Start of Records provided
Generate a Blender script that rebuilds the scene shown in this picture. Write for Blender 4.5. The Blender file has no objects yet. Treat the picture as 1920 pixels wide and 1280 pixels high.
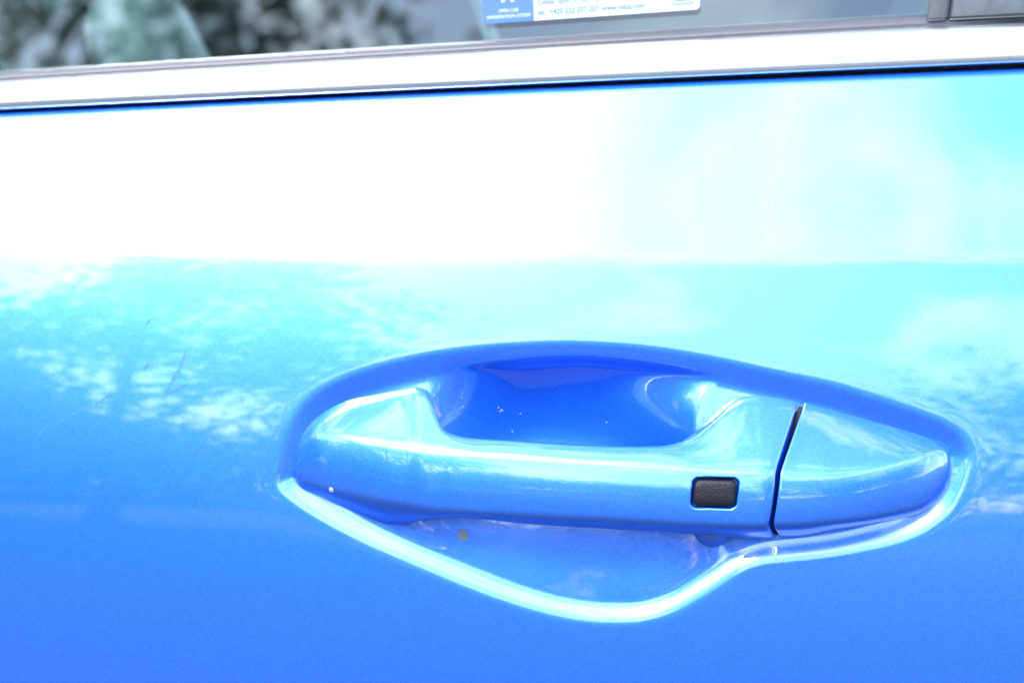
End of Records provided
Start of Records provided
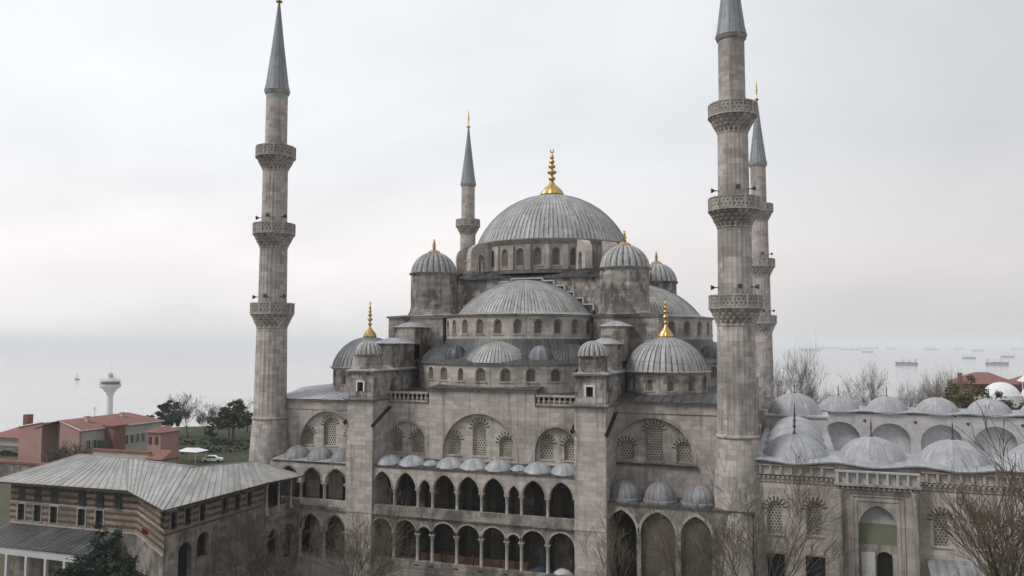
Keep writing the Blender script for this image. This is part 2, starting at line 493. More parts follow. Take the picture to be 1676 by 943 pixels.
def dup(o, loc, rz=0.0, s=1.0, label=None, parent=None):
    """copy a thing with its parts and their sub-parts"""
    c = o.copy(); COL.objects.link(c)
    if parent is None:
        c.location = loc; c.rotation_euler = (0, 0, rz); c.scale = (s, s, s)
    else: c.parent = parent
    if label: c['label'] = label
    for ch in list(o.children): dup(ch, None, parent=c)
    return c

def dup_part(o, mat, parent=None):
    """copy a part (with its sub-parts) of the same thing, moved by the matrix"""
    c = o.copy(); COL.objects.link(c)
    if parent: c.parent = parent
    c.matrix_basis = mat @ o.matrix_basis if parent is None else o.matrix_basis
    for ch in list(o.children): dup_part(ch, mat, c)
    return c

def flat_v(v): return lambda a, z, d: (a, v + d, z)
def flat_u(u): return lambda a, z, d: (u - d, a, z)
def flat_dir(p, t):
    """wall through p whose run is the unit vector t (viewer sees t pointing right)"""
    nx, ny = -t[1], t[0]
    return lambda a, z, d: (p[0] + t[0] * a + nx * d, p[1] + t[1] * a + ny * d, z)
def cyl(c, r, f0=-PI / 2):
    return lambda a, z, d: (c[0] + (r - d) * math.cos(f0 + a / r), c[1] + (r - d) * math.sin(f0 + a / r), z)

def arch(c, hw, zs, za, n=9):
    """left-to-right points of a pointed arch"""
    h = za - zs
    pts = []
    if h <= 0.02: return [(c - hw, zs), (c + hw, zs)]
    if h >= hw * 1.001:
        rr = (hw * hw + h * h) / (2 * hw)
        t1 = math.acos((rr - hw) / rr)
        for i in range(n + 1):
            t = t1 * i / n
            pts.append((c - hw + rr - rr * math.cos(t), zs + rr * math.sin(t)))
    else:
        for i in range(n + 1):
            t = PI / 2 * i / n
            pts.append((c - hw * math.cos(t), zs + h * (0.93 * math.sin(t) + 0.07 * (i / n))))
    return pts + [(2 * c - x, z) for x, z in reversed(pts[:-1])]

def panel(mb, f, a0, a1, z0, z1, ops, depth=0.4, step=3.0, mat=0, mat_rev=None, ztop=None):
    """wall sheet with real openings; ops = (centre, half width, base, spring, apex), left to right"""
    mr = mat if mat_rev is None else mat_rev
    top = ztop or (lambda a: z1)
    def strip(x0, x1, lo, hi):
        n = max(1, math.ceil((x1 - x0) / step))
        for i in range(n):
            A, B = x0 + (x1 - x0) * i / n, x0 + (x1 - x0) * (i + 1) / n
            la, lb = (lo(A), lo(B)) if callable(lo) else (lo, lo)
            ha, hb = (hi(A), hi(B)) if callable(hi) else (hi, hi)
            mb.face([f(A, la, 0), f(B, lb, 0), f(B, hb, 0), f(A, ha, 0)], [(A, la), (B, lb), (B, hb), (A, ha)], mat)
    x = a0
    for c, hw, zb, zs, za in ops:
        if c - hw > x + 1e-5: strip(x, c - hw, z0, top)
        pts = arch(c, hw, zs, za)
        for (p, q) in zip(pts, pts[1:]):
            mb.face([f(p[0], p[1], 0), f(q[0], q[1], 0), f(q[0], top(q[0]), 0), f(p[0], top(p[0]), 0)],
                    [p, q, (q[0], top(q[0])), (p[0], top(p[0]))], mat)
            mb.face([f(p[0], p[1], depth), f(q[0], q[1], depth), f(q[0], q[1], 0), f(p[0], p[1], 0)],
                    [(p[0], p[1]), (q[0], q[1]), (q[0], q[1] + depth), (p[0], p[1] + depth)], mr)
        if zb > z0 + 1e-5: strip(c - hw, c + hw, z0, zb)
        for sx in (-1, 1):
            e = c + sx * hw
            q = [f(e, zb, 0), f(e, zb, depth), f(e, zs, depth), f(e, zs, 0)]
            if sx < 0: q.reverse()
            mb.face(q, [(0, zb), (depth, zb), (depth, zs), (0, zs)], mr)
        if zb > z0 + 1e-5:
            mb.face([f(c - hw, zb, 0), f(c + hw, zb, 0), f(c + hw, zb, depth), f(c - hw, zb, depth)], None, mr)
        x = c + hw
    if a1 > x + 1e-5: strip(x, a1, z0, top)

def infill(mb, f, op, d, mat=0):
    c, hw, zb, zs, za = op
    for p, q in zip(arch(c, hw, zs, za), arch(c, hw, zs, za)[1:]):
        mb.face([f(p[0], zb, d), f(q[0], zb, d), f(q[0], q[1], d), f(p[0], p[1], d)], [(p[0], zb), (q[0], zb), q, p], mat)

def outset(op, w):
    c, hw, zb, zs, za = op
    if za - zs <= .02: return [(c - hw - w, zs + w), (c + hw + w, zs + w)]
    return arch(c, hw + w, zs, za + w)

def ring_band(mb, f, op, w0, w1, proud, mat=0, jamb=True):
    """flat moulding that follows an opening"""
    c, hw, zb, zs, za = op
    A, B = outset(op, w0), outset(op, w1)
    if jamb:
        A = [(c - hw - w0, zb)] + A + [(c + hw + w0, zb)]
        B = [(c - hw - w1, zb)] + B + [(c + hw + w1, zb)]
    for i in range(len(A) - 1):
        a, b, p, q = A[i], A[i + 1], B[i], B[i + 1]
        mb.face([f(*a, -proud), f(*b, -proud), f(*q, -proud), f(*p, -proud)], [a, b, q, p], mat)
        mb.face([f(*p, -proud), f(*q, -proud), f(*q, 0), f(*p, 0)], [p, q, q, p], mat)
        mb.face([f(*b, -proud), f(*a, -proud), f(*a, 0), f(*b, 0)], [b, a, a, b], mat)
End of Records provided
Start of Records provided
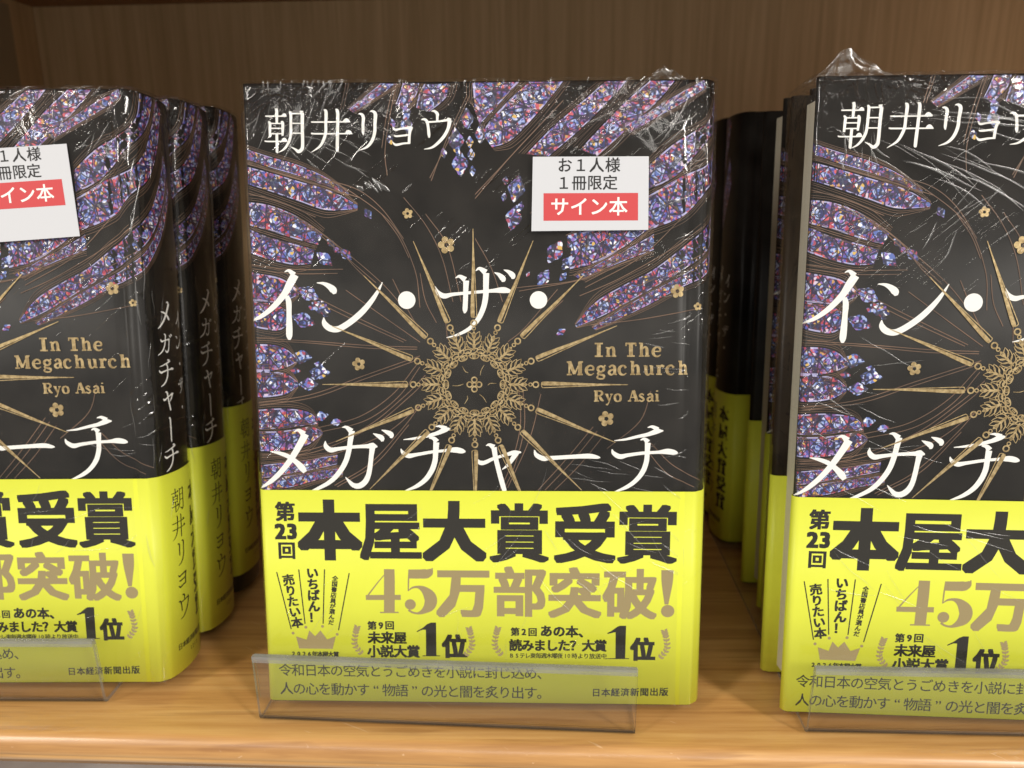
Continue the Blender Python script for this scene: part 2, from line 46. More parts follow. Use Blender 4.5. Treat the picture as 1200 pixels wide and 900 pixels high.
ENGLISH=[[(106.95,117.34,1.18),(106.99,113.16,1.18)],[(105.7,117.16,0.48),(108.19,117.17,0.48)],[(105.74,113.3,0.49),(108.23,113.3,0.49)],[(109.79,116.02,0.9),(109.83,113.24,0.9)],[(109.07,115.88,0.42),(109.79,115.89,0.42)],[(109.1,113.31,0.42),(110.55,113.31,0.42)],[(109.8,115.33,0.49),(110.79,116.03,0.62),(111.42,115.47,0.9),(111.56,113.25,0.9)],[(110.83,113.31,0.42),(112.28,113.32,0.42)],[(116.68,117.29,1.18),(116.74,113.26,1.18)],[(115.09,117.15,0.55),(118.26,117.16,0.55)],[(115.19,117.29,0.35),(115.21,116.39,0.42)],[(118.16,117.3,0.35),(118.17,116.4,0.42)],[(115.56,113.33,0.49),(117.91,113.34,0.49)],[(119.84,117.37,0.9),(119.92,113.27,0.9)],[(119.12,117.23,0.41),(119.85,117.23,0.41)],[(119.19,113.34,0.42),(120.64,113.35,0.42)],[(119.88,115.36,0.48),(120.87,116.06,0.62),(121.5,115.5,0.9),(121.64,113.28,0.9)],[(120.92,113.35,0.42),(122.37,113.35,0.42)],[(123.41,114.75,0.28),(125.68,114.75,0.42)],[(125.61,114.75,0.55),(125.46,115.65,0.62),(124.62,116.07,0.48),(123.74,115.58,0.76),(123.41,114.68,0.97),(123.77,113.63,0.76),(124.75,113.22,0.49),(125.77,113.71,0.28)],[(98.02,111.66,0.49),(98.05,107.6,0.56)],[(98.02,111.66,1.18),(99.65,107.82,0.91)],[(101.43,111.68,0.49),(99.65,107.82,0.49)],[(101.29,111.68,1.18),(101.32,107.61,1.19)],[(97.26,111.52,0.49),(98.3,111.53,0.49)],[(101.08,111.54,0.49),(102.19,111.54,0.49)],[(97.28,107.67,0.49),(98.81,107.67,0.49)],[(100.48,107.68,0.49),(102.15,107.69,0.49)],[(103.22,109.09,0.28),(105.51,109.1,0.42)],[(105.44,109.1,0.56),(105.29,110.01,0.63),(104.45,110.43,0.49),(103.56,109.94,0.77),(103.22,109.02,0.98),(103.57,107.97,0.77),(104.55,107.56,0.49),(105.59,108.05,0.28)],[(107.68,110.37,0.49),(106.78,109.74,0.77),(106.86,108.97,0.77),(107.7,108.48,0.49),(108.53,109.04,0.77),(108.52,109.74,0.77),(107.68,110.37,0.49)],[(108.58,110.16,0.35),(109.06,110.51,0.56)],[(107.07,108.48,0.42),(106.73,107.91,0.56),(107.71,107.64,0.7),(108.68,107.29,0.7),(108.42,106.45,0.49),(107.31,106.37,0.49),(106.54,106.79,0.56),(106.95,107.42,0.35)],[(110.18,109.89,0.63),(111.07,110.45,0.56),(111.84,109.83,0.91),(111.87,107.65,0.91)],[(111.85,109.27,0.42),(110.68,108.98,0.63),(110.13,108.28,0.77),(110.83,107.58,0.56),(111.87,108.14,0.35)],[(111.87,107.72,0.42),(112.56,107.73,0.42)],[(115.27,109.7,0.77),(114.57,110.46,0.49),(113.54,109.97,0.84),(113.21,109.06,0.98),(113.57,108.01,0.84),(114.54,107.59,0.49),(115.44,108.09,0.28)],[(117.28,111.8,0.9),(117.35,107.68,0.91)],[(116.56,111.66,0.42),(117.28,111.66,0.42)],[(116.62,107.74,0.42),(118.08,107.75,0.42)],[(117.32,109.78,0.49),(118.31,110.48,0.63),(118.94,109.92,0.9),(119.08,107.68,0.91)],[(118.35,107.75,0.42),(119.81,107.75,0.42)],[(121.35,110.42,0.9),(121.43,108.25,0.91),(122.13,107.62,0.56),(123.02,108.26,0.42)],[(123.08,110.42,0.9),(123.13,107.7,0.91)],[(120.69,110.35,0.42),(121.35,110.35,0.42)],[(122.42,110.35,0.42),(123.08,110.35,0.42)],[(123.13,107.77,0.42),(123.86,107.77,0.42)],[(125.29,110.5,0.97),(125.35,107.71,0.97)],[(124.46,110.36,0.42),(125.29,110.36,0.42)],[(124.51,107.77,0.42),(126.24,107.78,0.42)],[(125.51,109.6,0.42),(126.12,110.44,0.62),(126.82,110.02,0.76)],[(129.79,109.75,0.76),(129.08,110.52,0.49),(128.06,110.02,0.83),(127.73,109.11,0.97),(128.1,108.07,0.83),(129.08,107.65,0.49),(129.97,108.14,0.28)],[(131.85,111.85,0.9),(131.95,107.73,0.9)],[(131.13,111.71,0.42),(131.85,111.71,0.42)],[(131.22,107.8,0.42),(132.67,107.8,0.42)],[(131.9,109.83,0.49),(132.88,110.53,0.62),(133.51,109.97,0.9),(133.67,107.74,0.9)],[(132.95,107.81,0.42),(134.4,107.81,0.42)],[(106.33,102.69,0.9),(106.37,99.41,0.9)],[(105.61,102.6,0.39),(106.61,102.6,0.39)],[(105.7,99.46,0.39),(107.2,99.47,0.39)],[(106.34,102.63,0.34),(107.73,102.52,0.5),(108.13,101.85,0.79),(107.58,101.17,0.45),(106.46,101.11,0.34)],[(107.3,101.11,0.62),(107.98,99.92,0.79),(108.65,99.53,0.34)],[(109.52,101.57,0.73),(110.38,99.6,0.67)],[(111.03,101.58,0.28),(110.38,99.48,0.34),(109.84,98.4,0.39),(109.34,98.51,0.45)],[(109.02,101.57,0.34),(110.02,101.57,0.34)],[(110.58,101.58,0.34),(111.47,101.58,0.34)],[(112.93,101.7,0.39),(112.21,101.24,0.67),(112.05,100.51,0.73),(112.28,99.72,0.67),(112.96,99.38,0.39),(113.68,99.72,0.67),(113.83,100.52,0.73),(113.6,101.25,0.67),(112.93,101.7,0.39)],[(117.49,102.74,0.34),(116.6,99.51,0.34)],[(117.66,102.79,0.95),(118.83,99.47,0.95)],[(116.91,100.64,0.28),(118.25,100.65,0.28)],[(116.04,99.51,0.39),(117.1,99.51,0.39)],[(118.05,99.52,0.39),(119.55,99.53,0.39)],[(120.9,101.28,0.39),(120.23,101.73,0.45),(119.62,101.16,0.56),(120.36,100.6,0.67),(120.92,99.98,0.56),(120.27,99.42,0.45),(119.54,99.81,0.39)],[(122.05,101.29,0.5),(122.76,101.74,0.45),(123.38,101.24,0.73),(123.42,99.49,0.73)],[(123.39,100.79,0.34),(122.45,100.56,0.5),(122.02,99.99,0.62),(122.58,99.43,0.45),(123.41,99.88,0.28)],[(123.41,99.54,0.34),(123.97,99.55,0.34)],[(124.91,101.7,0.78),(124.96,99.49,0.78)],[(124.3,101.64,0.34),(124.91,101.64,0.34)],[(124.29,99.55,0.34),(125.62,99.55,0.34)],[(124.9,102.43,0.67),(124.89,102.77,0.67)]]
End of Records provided
▶ [Exercise instructions]:
Count the lines of the data that contain the string "More", and reply with that number alone.

▶ [Task response]:
2